As discussed in Note 4. Acquisitions and Divestitures, the Chisholm Acquisition was consummated on February 15, 2022, whereby the Company acquired the Chisholm Assets for a purchase price of $377.5 million in cash, net of customary purchase price adjustments, and approximately 19.4 million shares of Class A Common Stock. A Significant Shareholder was the majority owner of Chisholm as of the closing of the Chisholm Acquisition. The deferred payment of $70 million as of March 31, 2022 was paid on April 15, 2022 and included in Deferred acquisition payment – Chisholm in the Condensed Consolidated Balance Sheet as of March 31, 2022. The issuance of approximately 19.4 million shares of Class A Common Stock in connection with the closing of the Chisholm Agreement was (1) approved by a majority of the voting power of all outstanding
disinterested shares of the Common Stock and (2) increased the Significant Stockholder's beneficial ownership of Class A Common Stock from approximately 25% to 36% as of February 15, 2022.
On January 30, 2022, Earthstone entered into the SPA with certain affiliates of EnCap and Post Oak (collectively, the “Investors”) to issue 220,000 shares and 60,000 shares, respectively, of the Series A Convertible Preferred Stock. On April 14, 2022, the SPA was consummated resulting in the issuance of the total of 280,000 shares of the Series A Convertible Preferred Stock in exchange for cash proceeds of $279.3 million, net of offering costs.
On July 6, 2022, the Series A Convertible Preferred Stock automatically converted into 25,225,225 shares of Class A Common Stock.
The Company paid $0.5 million to one of its Significant Shareholders for reimbursement of certain costs associated with the Bighorn Acquisition and related SPA.

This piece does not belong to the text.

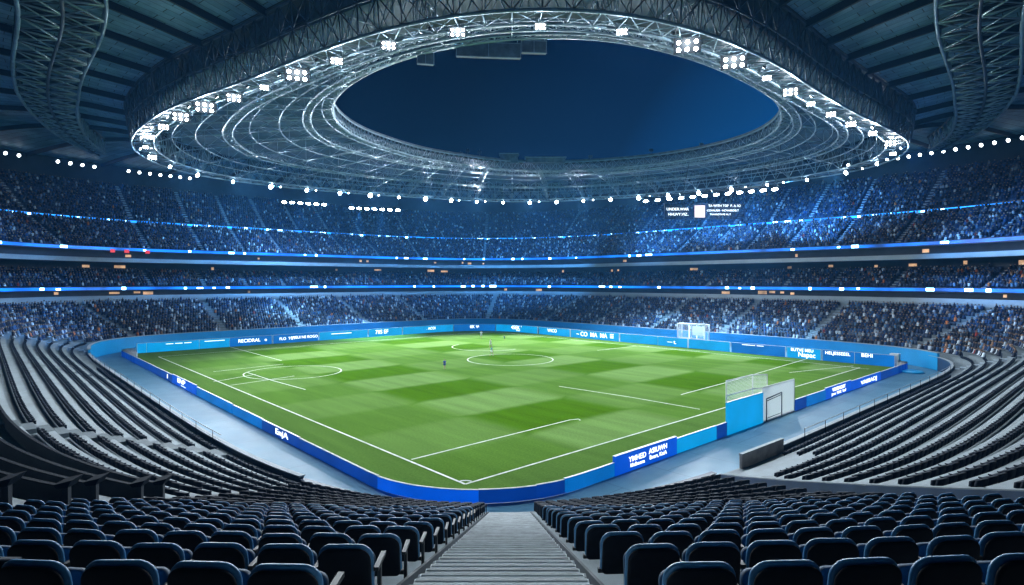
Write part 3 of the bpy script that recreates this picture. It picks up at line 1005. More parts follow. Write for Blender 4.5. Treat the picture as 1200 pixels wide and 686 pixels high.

On October 11, 2022, Earthstone repurchased an aggregate of 3,000,000 shares of Class A Common Stock, held by affiliates of Warburg in a private transaction, for an aggregate purchase price of approximately $43.7 million, or $14.58 per share (the “Repurchase”). Additionally, on October 11, 2022, affiliates of Warburg sold 3,750,000 shares of Class A Common Stock to an unrelated party for $14.58 per share (collectively with the Repurchase, the “Warburg Sales”). Immediately preceding the Warburg Sales, Warburg owned approximately 18.7% of the outstanding Class A Common Stock and 14.1% of the Class A Common Stock and Class B Common Stock combined. Immediately following the Warburg Sales and through December 31, 2022, Warburg owned approximately 12.3% of the Class A Common Stock and 9.3% of the Class A Common Stock and Class B Common Stock combined.